Beberapa orang lebih memilih cafe karena cafe yang sebenarnya berasal dari Paris itu memiliki
prestige yang lebih tinggi. Cafe berasal dari kata Coffee yang berarti kopi,
sebagai bentuk dari kedai kopi. Lalu mulai menyebar ke Italia dan semakin booming dengan sebutan Cafe.
Eksistensinya terus menyebar ke seluruh penjuru dunia, tak luput Indonesia.
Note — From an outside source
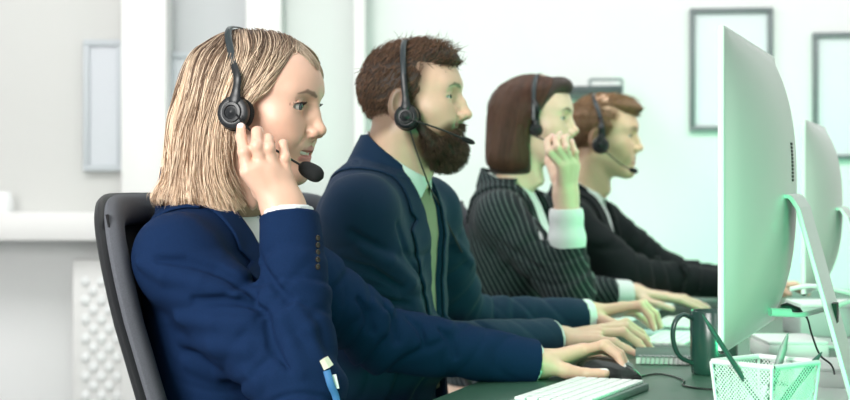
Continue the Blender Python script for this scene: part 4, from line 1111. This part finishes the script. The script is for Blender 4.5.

Fenomenanya
semakin ironis, saat anak muda kita tidak ingin ngopi-ngopi di warung kopi atau
angkringan dengan alasan kopinya tidak original karena hanya kopi instan,
tetapi lebih memilih ke Kedai Kopi terkenal asal Paman Sam dengan lambang
perempuan berwarna hijau itu yang menyatakan bahwa kopi terlaris di kedai
tersebut adalah kopi yang berasal dari Sumatera, Indonesia. Boleh tertawa getir
jika anda ingin.
Angkringan memang punya
cerita sendiri. Angkringan telah menjadi simbol dari kuatnya keinginan beberapa
orang untuk mencari penghasilan yang tanpa disadari juga sekaligus
mempertahankan budaya ngangkring di
tengah gerusan budaya kongkow di cafe-cafe
yang mulai menjamur.
Yuk Ngangkring!
Tempat ngangkring saya biasanya di:
- 0 kilometer(saya nggak paham kenapa disebut 0 kilometer), di sini nasi bakarnya enak, dan lauknya beragam, sekalap-kalapnya pilih lauk, paling mahal cuma bayar sepuluh ribu rupiah saja.
- Angkringan Pak No. Di sini nasinya lebih banyak, sambal terinya juga enak, ada di belakang ISI. Saya beberapa kali ke sini kalau ada project sampai malam dan kelaparan sama anak KMF.
- Angkringan kulon West Bro’s. Yang ini, saya memang baru sekali ke sana, ada di depan markas Solo Blues Festival. Saya tahu tempat ini dari teman, dan saya langsung jatuh hati dengan tahu bacemnya yang enak sekali apalagi jika dibakar lagi. Di sini juga ada wedang ronde, saya harus ke sana lagi.